Sekarang aku harus benar-benar berubah menjadi manusia dewasa dan mandiri. Aku tidak iri dengan teman-teman kuliahku yang berasal dari keluarga berada, aku selalu percaya bahwa setiap orang punya jalan kesuksesan masing-masing entah bagaimanapun latar belakang mereka asal mereka tetap berusaha dan pantang menyerah.
Sebelum bisa berkuliah di kampusku saat ini, ayah dan ibuku selalu memberikan motivasi terbaik untukku. Mereka mengatakan bahwa aku harus belajar keras dan berdoa agar bisa melewati tes masuk kampus. Mereka selalu bersikeras kepadaku agar aku harus kuat dan tabah serta tidak usah khawatir soal biaya. Mereka yang bergantian mengantarku kesana-kemari untuk mengikuti tes seleksi masuk kampus, sebelum akhirnya takdir mengantarku untuk berkuliah di kampusku saat ini. Aku selalu menangis jika mengingat kata-kata motivasi dari ayah.
“Yang penting kamu sekolah yang pintar, bisa jaga diri, jangan nakal, menurutlah kepada orangtua, jangan berani dengan orangtua karena itu dosa besar. Sudah, permintaan ayah hanya itu. Kalau ingin jadi orang pintar dan sukses harus semangat! Jangan menyerah! Ok? Pasti ayah kerja kan demi anak-anak biar pintar di sekolah. Makanya harus semangat sekolahnya. Jadi ayah yang kerja banting tulang tidak sia-sia anaknya jadi orang pintar.”
Begitulah ucap ayah padaku. Saat aku sedang tergoda dengan kemalasan, terbebani dengan tugas dan jadwal organisasi yang menumpuk, tetap harus aku ingat perjuangan ayah dan ibu sebagai motivasiku meraih kesuksesan.

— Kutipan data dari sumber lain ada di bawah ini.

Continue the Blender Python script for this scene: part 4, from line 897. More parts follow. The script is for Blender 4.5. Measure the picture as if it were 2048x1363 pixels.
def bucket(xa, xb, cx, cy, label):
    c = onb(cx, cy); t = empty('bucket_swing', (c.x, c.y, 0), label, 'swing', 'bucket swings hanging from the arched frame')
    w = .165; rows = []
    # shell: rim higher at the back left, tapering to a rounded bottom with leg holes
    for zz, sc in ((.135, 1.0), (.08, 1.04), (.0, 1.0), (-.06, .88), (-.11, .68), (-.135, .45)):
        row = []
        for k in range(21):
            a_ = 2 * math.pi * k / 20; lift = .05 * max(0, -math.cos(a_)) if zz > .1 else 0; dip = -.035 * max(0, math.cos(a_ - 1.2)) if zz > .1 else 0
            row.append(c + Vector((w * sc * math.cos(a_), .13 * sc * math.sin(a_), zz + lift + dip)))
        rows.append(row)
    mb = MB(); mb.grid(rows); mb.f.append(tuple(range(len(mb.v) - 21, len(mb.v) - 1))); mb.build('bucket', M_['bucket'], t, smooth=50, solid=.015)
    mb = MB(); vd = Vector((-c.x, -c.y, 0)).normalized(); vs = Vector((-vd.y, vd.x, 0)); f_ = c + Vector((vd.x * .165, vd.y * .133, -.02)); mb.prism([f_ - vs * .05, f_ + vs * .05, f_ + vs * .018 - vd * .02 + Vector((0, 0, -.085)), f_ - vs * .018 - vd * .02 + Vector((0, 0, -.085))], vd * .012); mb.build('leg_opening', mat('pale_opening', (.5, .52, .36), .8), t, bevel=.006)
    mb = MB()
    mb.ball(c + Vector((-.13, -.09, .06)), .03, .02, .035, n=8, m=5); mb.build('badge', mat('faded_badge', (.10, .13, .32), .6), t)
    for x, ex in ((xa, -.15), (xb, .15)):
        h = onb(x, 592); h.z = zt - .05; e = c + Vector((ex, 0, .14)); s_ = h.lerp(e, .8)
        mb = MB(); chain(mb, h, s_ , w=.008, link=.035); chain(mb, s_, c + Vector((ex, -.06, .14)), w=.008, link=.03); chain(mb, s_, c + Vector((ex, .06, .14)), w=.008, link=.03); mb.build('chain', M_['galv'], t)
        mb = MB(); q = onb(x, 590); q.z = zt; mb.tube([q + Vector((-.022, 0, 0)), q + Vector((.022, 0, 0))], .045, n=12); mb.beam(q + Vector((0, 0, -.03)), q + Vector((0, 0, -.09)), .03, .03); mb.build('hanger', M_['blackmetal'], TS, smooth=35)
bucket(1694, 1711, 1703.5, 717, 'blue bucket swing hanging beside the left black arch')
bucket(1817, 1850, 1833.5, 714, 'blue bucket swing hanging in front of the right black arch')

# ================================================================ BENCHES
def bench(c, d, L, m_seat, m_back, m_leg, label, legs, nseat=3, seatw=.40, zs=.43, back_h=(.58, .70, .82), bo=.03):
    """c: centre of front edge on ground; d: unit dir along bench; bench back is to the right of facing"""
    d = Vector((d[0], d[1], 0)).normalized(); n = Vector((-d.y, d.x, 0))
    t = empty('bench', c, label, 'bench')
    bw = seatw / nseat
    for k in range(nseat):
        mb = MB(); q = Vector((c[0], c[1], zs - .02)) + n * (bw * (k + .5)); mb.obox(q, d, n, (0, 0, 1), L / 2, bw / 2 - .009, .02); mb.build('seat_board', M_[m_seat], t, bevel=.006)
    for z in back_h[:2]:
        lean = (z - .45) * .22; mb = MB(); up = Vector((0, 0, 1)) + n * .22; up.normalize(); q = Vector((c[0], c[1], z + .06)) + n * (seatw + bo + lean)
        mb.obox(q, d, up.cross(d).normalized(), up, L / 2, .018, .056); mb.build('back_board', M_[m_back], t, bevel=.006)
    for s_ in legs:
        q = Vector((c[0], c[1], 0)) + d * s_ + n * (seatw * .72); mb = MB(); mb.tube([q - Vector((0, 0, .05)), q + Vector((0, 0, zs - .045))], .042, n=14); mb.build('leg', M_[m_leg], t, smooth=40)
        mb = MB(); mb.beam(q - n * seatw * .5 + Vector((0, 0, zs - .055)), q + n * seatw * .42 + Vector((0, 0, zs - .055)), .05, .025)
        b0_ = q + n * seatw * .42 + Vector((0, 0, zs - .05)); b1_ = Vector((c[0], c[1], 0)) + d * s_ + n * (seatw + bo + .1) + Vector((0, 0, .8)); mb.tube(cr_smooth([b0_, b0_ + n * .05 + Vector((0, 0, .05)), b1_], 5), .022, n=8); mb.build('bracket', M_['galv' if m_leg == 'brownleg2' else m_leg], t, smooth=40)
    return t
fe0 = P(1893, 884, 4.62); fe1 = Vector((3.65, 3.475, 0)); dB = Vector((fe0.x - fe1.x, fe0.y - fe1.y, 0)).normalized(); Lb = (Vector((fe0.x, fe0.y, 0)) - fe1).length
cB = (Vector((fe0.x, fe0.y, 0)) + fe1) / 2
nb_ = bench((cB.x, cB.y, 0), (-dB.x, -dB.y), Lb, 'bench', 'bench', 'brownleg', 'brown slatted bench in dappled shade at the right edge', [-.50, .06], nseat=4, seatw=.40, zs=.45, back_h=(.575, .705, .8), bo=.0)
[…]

Alhamdulillah berkat kerja keras serta doa dan perjuangan kedua orangtuaku, saat ini aku mendapatkan beasiswa prestasi dari kampusku. Mungkin ini bukan apa-apa, tapi aku berharap hal ini bisa memberikan angin segar untuk ayah dan ibuku. Sekarang aku tidak takut untuk tetap melangkah maju dan gigih melawan segala keterbatasan yang menghadangku. Semoga Allah memberikan kesehatan, keselamatan, kemuliaan dan panjang umur untuk ayah dan ibuku. Semoga Allah mengganti segala jerih payah perjuangan ayah dan ibuku dengan hadiah surga di akhirat nanti. Aamiin. – Dari Dian yang selalu semangat karena Ayah dan Ibu.